As the plot thickens, Paul and Meryl walk to her client's home only to see the client murdered by a knife in the back. Of course, the hit man feels it necessary to stick around for awhile and stare at the Morgans; conveniently, he sees a picture of her on the cover of a magazine on his getaway. After some fish-out-of water jokes about her attire and business dealings, they quickly enter the witness protection program and are whisked off to Wyoming.

The directors evidently put the movie on auto-pilot at this point, as we while away a half hour watching Paul and Meryl adapt to Wyoming life. Placed in horribly contrived situations, they experience all the things that all rural people do: eat wild game, shoot rifles, ride horses, milk cows, visit the rodeo, and, of course, share themselves with the wonderfully quaint townfolk. The ultimate irony of this portion of the film is that Meryl at one point claims to be "allergic" to horses... could this be a sly dig at SJP's horse-like appearance on the part of the producers? Probably not, as that joke would be a bit over their heads.

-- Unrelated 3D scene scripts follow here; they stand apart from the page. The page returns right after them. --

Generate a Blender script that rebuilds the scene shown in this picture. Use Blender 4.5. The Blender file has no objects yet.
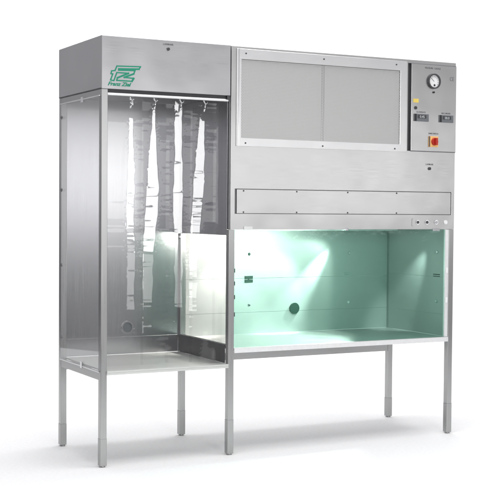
import bpy, bmesh, math, random
from mathutils import Vector, Matrix, noise
random.seed(7)
S = bpy.context.scene
COL = S.collection

# ---------------------------------------------------------------- camera
cam_d = bpy.data.cameras.new("camera"); cam = bpy.data.objects.new("camera", cam_d); COL.objects.link(cam)
yaw, pit, rol = 0.48607, -0.03304, 0.00727
F = Vector((math.sin(yaw)*math.cos(pit), math.cos(yaw)*math.cos(pit), math.sin(pit)))
R = Vector((math.cos(yaw), -math.sin(yaw), 0)); U = R.cross(F)
R2 = R*math.cos(rol)+U*math.sin(rol); U2 = -R*math.sin(rol)+U*math.cos(rol)
CP = Vector((-1.9858, -5.2307, 1.2009))
M = Matrix((R2, U2, -F)).transposed().to_4x4(); M.translation = CP
cam.matrix_world = M
cam_d.sensor_width = 36; cam_d.lens = 1203.67/500*36; cam_d.clip_end = 200
S.camera = cam

# ---------------------------------------------------------------- world: dim studio, darker below
w = bpy.data.worlds.new("World"); S.world = w; w.use_nodes = True
nt = w.node_tree; bg = nt.nodes["Background"]
tc = nt.nodes.new("ShaderNodeTexCoord"); sx = nt.nodes.new("ShaderNodeSeparateXYZ"); rp = nt.nodes.new("ShaderNodeValToRGB")
mp = nt.nodes.new("ShaderNodeMapRange"); mp.inputs[1].default_value = -1; mp.inputs[2].default_value = 1
nt.links.new(tc.outputs["Generated"], sx.inputs[0]); nt.links.new(sx.outputs[2], mp.inputs[0]); nt.links.new(mp.outputs[0], rp.inputs[0])
rp.color_ramp.elements[0].position = 0.44; rp.color_ramp.elements[0].color = (.06, .06, .063, 1)
rp.color_ramp.elements[1].position = 0.53; rp.color_ramp.elements[1].color = (.50, .50, .52, 1)
nt.links.new(rp.outputs[0], bg.inputs[0]); bg.inputs[1].default_value = 1.0

S.view_settings.view_transform = 'Standard'; S.view_settings.look = 'None'; S.view_settings.exposure = 0; S.view_settings.gamma = 1

# ---------------------------------------------------------------- lamps
def area(name, loc, target, sx_, sy_, radiance, color=(1, 1, 1)):
    d = bpy.data.lights.new(name, 'AREA'); d.shape = 'RECTANGLE'; d.size = sx_; d.size_y = sy_
    d.energy = radiance*math.pi*sx_*sy_; d.color = color
    o = bpy.data.objects.new(name, d); COL.objects.link(o); o.location = loc
    o.rotation_euler = (Vector(target)-Vector(loc)).to_track_quat('-Z', 'Y').to_euler()
    return o
def spot(name, loc, target, power, half, blend, rad=.01, color=(1, 1, 1)):
    d = bpy.data.lights.new(name, 'SPOT'); d.energy = power; d.spot_size = math.radians(half*2); d.spot_blend = blend
    d.shadow_soft_size = rad; d.color = color
    o = bpy.data.objects.new(name, d); COL.objects.link(o); o.location = loc
    o.rotation_euler = (Vector(target)-Vector(loc)).to_track_quat('-Z', 'Y').to_euler()
    return o
area("overhead_softbox", (1.0, 0.0, 3.9), (1.05, 0.3, 0), 3.5, 3.0, 4.8)
area("backdrop_softbox", (2.3, 3.9, 5.2), (4.2, 6.6, 1.2), 5, 2.0, 8.0)
area("front_softbox", (3.35, -5.6, 1.52), (1.0, 0, 1.42), 5.2, 1.0, 2.3)
area("upper_strip_softbox", (0.0, -6.0, 1.86), (0.4, 0, 1.86), 1.15, 0.92, 21)
area("lower_strip_softbox", (0.0, -6.0, 1.13), (0.4, 0, 1.13), 1.15, 0.42, 21)
area("lowest_streak_fill", (0.0, -6.0, .56), (0.4, 0, .56), 1.0, 0.55, 5.5)  # added dim lamp, gives the film its fainter streaks low down
area("chamber_fill", (1.34, .40, 1.088), (1.34, .42, .5), 1.2, .05, 2.0, (1, .97, .94))
fill_l = area("chamber_fill", (1.16, .05, 1.07), (1.10, .59, .88), .62, .05, 21, (1, .96, .92)); fill_l.data.spread = math.radians(84)  # added fill near the front, brightens the left of the chamber back
for sx_, sy_, pw in ((1.65, .47, 8), (1.54, .33, 20), (1.46, .14, 20)):
    spot("chamber_left_spot", (sx_, sy_, 1.083), (sx_-.5, sy_+.02, .60), pw, 44, .22, .03, (1, .97, .94))  # added spots, no fitting there: light the left half up to an edge
spot("light_shaft_spot", (1.665, .535, 1.085), (1.27, .590, .57), 120, 13, 1, .012)  # added spot standing in for the reflected diagonal shaft on the chamber back
spot("light_shaft_spot", (1.00, .50, 1.09), (.74, .585, .58), 62, 20, .9, .008, (1, .98, .91))  # added spot for the pale shaft seen through the divider
spot("side_glow_spot", (1.925, .13, 1.08), (2.0, .46, .62), 14, 19, 1, .01)  # added spot, imitates the steel's soft reflected glow on the right wall

# ---------------------------------------------------------------- materials
def mat(name):
    m = bpy.data.materials.new(name); m.use_nodes = True
    return m, m.node_tree, m.node_tree.nodes["Principled BSDF"]
def N(t, k, **kw):
    n = t.nodes.new(k)
    for a, b in kw.items(): setattr(n, a, b)
    return n
def steel(name, base, rough=.32, metallic=1.0, direction='x', bump=.03, var=.06, rv=1.0, wav=0):
    m, t, p = mat(name)
    p.inputs["Metallic"].default_value = metallic
    c = N(t, "ShaderNodeTexCoord"); mpn = N(t, "ShaderNodeMapping")
    mpn.inputs["Scale"].default_value = (9, 9, 900) if direction == 'x' else (420, 420, 3)
    nz = N(t, "ShaderNodeTexNoise"); nz.inputs["Scale"].default_value = 1; nz.inputs["Detail"].default_value = 3
    t.links.new(c.outputs["Object"], mpn.inputs[0]); t.links.new(mpn.outputs[0], nz.inputs[0])
    n2 = N(t, "ShaderNodeTexNoise"); n2.inputs["Scale"].default_value = 3.5; n2.inputs["Detail"].default_value = 4
    t.links.new(c.outputs["Object"], n2.inputs[0])
    mr = N(t, "ShaderNodeMapRange"); mr.inputs[1].default_value = .3; mr.inputs[2].default_value = .7
    mr.inputs[3].default_value = rough-.07*rv; mr.inputs[4].default_value = rough+.09*rv
    t.links.new(nz.outputs[0], mr.inputs[0]); t.links.new(mr.outputs[0], p.inputs["Roughness"])
    ad = N(t, "ShaderNodeMath", operation='ADD'); t.links.new(nz.outputs[0], ad.inputs[0]); t.links.new(n2.outputs[0], ad.inputs[1])
    cr = N(t, "ShaderNodeMapRange"); cr.inputs[1].default_value = .6; cr.inputs[2].default_value = 1.4
    cr.inputs[3].default_value = 1-var; cr.inputs[4].default_value = 1+var
    t.links.new(ad.outputs[0], cr.inputs[0])
    mx = N(t, "ShaderNodeVectorMath", operation='SCALE'); mx.inputs[0].default_value = base
    t.links.new(cr.outputs[0], mx.inputs["Scale"]); t.links.new(mx.outputs[0], p.inputs["Base Color"])
    b = N(t, "ShaderNodeBump"); b.inputs["Strength"].default_value = bump; b.inputs["Distance"].default_value = .002
    t.links.new(ad.outputs[0], b.inputs["Height"]); t.links.new(b.outputs[0], p.inputs["Normal"])
    if wav:                                             # slight unevenness of thin sheet metal
        n3 = N(t, "ShaderNodeTexNoise"); n3.inputs["Scale"].default_value = 3.2; n3.inputs["Detail"].default_value = 1.5
        t.links.new(c.outputs["Object"], n3.inputs[0])
        b2 = N(t, "ShaderNodeBump"); b2.inputs["Strength"].default_value = wav; b2.inputs["Distance"].default_value = .03
        t.links.new(n3.outputs[0], b2.inputs["Height"]); t.links.new(b2.outputs[0], b.inputs["Normal"])
    return m
def plain(name, base, rough=.5, metallic=0, emit=None):
    m, t, p = mat(name)
    p.inputs["Metallic"].default_value = metallic; p.inputs["Roughness"].default_value = rough
    c = N(t, "ShaderNodeTexCoord"); nz = N(t, "ShaderNodeTexNoise"); nz.inputs["Scale"].default_value = 60
    mr = N(t, "ShaderNodeMapRange"); mr.inputs[3].default_value = .93; mr.inputs[4].default_value = 1.07
    t.links.new(c.outputs["Object"], nz.inputs[0]); t.links.new(nz.outputs[0], mr.inputs[0])
    mx = N(t, "ShaderNodeVectorMath", operation='SCALE'); mx.inputs[0].default_value = base
    t.links.new(mr.outputs[0], mx.inputs["Scale"]); t.links.new(mx.outputs[0], p.inputs["Base Color"])
    return m
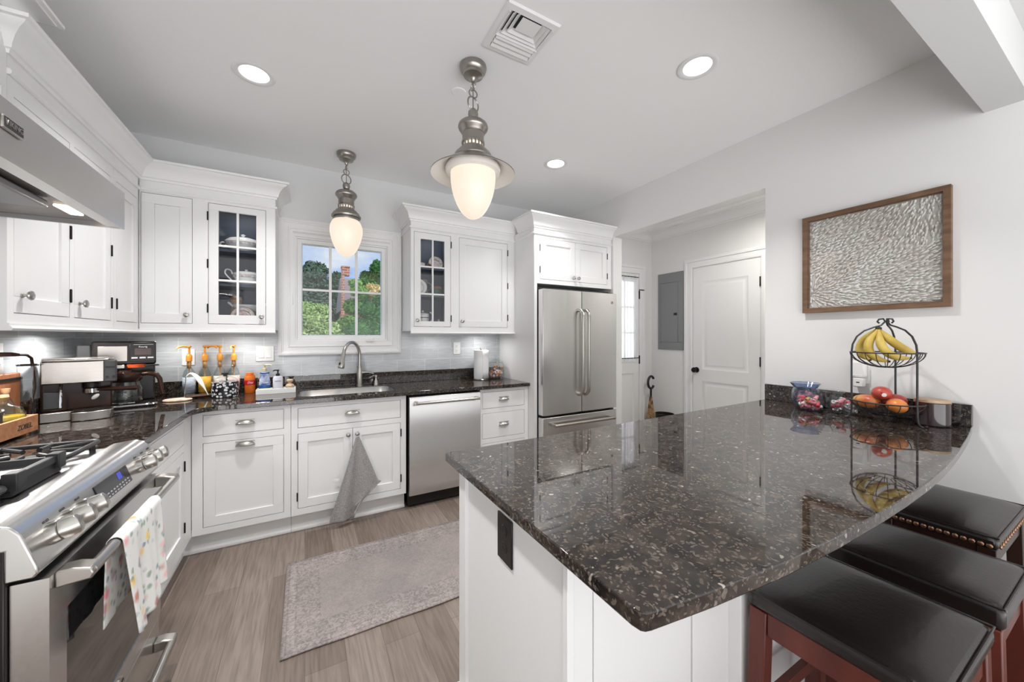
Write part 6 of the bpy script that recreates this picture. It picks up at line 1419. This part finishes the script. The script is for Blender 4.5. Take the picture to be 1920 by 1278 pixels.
pm = obj('pump', MB().lathe([(0, 0.1565), (0.014, 0.1565), (0.014, 0.174), (0.006, 0.178), (0.005, 0.196), (0.010, 0.198), (0.010, 0.205), (0, 0.207)], o, n=20), M('clear amber plastic', (0.70, 0.58, 0.32), 0.2), r)
obj('nozzle', MB().tube([Vector(o) + Vector((0, 0, 0.202)), Vector(o) + Vector((0.03, -0.01, 0.204)), Vector(o) + Vector((0.048, -0.015, 0.197))], 0.005, 8), m_plast, pm)
Fo = Fr((o[0], o[1], 0), Vector((0.99, 0.1, 0)), Vector((0.1, -0.99, 0))); letters('lettering', 'Dawn', Fo, 0.0, o[2] + 0.072, 0.0285, 0.018, m_plast, r, shear=0.2)
o = (-0.178, 3.300, ZC + 0.0105)
r = thing('hand_soap', 'white hand soap bottle with a black pump on the tray', 'soap bottle', o)
obj('body', MB().lathe([(0, 0), (0.030, 0), (0.033, 0.005), (0.033, 0.098), (0.028, 0.112), (0.012, 0.118), (0, 0.118)], o, n=32, sq=(1.0, 0.72)), M('pale lavender plastic', (0.66, 0.66, 0.74), 0.3), r)
Fo = face_s(o[1]); letters('lettering', 'method', Fo, o[0], o[2] + 0.080, 0.0242, 0.013, m_fside, r)
pm = obj('pump', MB().lathe([(0, 0.1185), (0.013, 0.1185), (0.013, 0.133), (0.005, 0.136), (0.005, 0.154), (0.009, 0.156), (0.009, 0.163), (0, 0.165)], o, n=20), m_dark, r)
obj('nozzle', MB().tube([Vector(o) + Vector((0, 0, 0.160)), Vector(o) + Vector((-0.022, -0.008, 0.161)), Vector(o) + Vector((-0.030, -0.010, 0.154))], 0.0045, 8), m_dark, pm)
o = (-0.100, 3.295, ZC + 0.0105)
r = thing('scrub_brush', 'small wooden palm brush standing on the right end of the white tray', 'brush', o)
obj('bristles', MB().lathe([(0, 0), (0.024, 0), (0.025, 0.030), (0, 0.030)], o, n=28), M('pale bristle', (0.62, 0.52, 0.40), 0.9, bump=0.5, bscale=400), r)
obj('handle', MB().lathe([(0, 0.0305), (0.028, 0.0305), (0.030, 0.040), (0.024, 0.050), (0.011, 0.056), (0.010, 0.062), (0.020, 0.070), (0.023, 0.080), (0.018, 0.088), (0, 0.090)], o, n=28), wood('beech', (0.58, 0.42, 0.27), (0.66, 0.50, 0.34), (5, 5, 5), 0.5), r)

# ------------------------------------------------------------------ china behind glass
m_china = M('white china', (0.84, 0.85, 0.86), 0.18); m_band = M('grey and rose printed china', (0.40, 0.32, 0.32), 0.25, noise=((0.66, 0.66, 0.67), 60, (1, 1, 1)))
m_gold = M('dull gold rim', (0.40, 0.30, 0.16), 0.35, 0.6); m_green = M('green glazed pottery', (0.03, 0.13, 0.07), 0.2); m_rose = M('rose glaze', (0.40, 0.18, 0.16), 0.3)
def part_l(name, prof, o, mt, r, n=32, sq=(1, 1)): return obj(name, MB().lathe(prof, o, n=n, sq=sq), mt, r)
def tureen(x, y, z, s, label):
    r = thing('tureen', label, 'tureen', (x, y, z)); o = (x, y, z); q = (1, 0.75)
    part_l('bowl', [(0, 0), (0.060 * s, 0), (0.055 * s, 0.012 * s), (0.085 * s, 0.035 * s), (0.105 * s, 0.062 * s), (0.108 * s, 0.072 * s), (0, 0.072 * s)], o, m_china, r, 36, q)
    part_l('band', [(0.1085 * s, 0.058 * s), (0.110 * s, 0.060 * s), (0.1105 * s, 0.076 * s), (0.108 * s, 0.077 * s)], o, m_band, r, 36, q)
    l_ = part_l('lid', [(0, 0.0775 * s), (0.112 * s, 0.0775 * s), (0.108 * s, 0.088 * s), (0.085 * s, 0.106 * s), (0.040 * s, 0.118 * s), (0, 0.121 * s)], o, m_china, r, 36, q)
    part_l('knob', [(0, 0.120 * s), (0.010 * s, 0.120 * s), (0.008 * s, 0.128 * s), (0.016 * s, 0.136 * s), (0, 0.144 * s)], o, m_china, l_, 16)
    for s_ in (-1, 1): obj('handle', MB().ring((x + s_ * 0.118 * s, y, z + 0.055 * s), 0.017 * s, 0.006 * s, (0, 1, 0.2), 16, 8), m_china, r)
    return r
def plate_up(x, y, z, Rr, label, mt=None, lean=12, turn=0, rim=None):
    r = thing('display_plate', label, 'plate', (x, y, z)); nrm = Vector((math.sin(R(turn)), -math.cos(R(turn)), math.sin(R(lean)))).normalized()
    up = (Vector((0, 0, 1)) - nrm * nrm.z).normalized(); o = Vector((x, y, z)) + up * Rr + Vector((0, 0, 0.0025))
    obj('plate', MB().lathe([(0, 0), (Rr * 0.62, 0), (Rr * 0.70, 0.008), (Rr, 0.016), (Rr, 0.019), (Rr * 0.68, 0.012), (Rr * 0.6, 0.004), (0, 0.004)], o, nrm, 40), mt or m_china, r)
    m = MB()
    m.ring(o + nrm * 0.0175, Rr * 0.99, 0.0022, nrm, 40, 6); obj('rim', m, rim or m_gold, r)
    return r
ZS0, ZS1, ZS2 = W0 + 0.0205, SHELF[0] + 0.0005, SHELF[1] + 0.0005
tureen(-0.395, 3.330, ZS2, 1.0, 'lidded white tureen on the top shelf of the cabinet left of the window')
def gravy(x, y, z, label, tray=True):
    r = thing('sauce_tureen', label, 'sauce boat', (x, y, z)); o = (x, y, z); q = (1, 0.7)
    if tray: part_l('stand', [(0, 0), (0.07, 0), (0.115, 0.016), (0.117, 0.020), (0.07, 0.008), (0, 0.008)], o, m_china, r, 36, q)
    b0 = 0.0085
    part_l('bowl', [(0, b0), (0.045, b0), (0.06, b0 + 0.02), (0.078, b0 + 0.065), (0.080, b0 + 0.085), (0, b0 + 0.085)], o, m_china, r, 32, q)
    part_l('band', [(0.0785, b0 + 0.055), (0.0815, b0 + 0.060), (0.0815, b0 + 0.078), (0.079, b0 + 0.08)], o, m_band, r, 32, q)
    l_ = part_l('lid', [(0, b0 + 0.0855), (0.080, b0 + 0.0855), (0.06, b0 + 0.098), (0, b0 + 0.104)], o, m_china, r, 32, q); part_l('knob', [(0, b0 + 0.103), (0.008, b0 + 0.103), (0.011, b0 + 0.114), (0, b0 + 0.120)], o, m_china, l_, 14)
    obj('handle', MB().tube(bez([Vector((x - 0.076, y, z + 0.030)), Vector((x - 0.100, y, z + 0.055)), Vector((x - 0.125, y, z + 0.090)), Vector((x - 0.118, y, z + 0.118)), Vector((x - 0.092, y, z + 0.112)), Vector((x - 0.082, y, z + 0.085))], 20), 0.005, 8), m_china, r)
    return r
gravy(-0.375, 3.320, ZS1, 'white sauce tureen with a looped handle on the middle shelf left of the window')
r = thing('serving_bowl', 'white two-handled bowl behind the plate on the bottom shelf left of the window', 'bowl', (-0.37, 3.40, ZS0)); o = (-0.370, 3.355, ZS0)
part_l('bowl', [(0, 0), (0.045, 0), (0.03, 0.06), (0.03, 0.105), (0.07, 0.125), (0.092, 0.155), (0.094, 0.165), (0.085, 0.165), (0.06, 0.135), (0, 0.125)], o, m_china, r, 32, (1, 0.58))
for s_ in (-1, 1): obj('handle', MB().tube([(o[0] + s_ * 0.088, o[1], ZS0 + 0.15), (o[0] + s_ * 0.108, o[1], ZS0 + 0.172), (o[0] + s_ * 0.118, o[1], ZS0 + 0.182)], [0.006, 0.009, 0.006], 8), m_china, r)
r = thing('wooden_pot', 'tan wooden pot at the back of the bottom shelf left of the window', 'pot', (-0.44, 3.44, ZS0))
part_l('body', [(0, 0.0), (0.03, 0.0), (0.035, 0.19), (0.037, 0.225), (0.034, 0.23), (0, 0.228)], (-0.448, 3.424, ZS0), m_cork, r, 24); part_l('rim', [(0.037, 0.222), (0.0395, 0.222), (0.0395, 0.228), (0.037, 0.228)], (-0.448, 3.424, ZS0), m_gold, r, 24)
m_flo = M('flower printed china', (0.64, 0.62, 0.60), 0.2, noise=((0.40, 0.22, 0.22), 38, (1, 1, 1)))
plate_up(-0.392, 3.285, ZS0, 0.072, 'flower printed plate standing at the front of the bottom shelf left of the window', m_flo)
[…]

One of the few saving graces of this film is that it parodies city folk, especially those of you who live in NYC. The Morgans' inability to fathom rural life comes up throughout the movie, for example as Meryl struggles to find a non-cocktail dress outfit to bring with her to Wyoming. Later, Meryl asks Wilford Brimley to blow his smoke in another direction, and they get a rude awakening to living in a rural town. Straight out of an episode of South Park, he states "we don't take kindly to out-of-towners coming in to town and tellin' us what to do" to which Paul replies "I hope we can be friends" in the most beseeching, submissive tone he can muster. And he musters a submissive tone amazingly well.

The New-York centric point of view continues later, as Meryl recalls an episode involving "Jarlsberg cheese from Zabar's" while recalling an incident in which Paul tried to humanely trap a mouse rather than slaughtering it (Meryl, of course, is a member of PETA). The humour (note how I spelled it!) continues until the very end, when the hitman tracks them down at a rodeo. Meryl and Paul, in a scene that reminds of their newly repaired relationship, hide inside a rodeo clown outfit. A charmingly self-harming Paul overcomes his fear to douse himself in bear repellent while attempting to disable the hitman. Despite his clumsy but well-meaning attempt, the couple has clearly endeared themself to the community, and they respond by pulling several guns on the hitman and knocking him unconscious with a horseshoe.

Can a movie get zero stars? Was this written by a junior high school student? Could Meryl's personal assistant's performance overcome an awful script to compete for year-end honors? Will there be a worse movie this year? I don't know, but to quote the movie, "we don't take kindly to movies like this around here." I'm also pretty sure there was a high school couple giving each other hand jobs in the back of the theatre... I have no doubt they were far more romantic than any movie with Sarah Jessica Parker could ever be.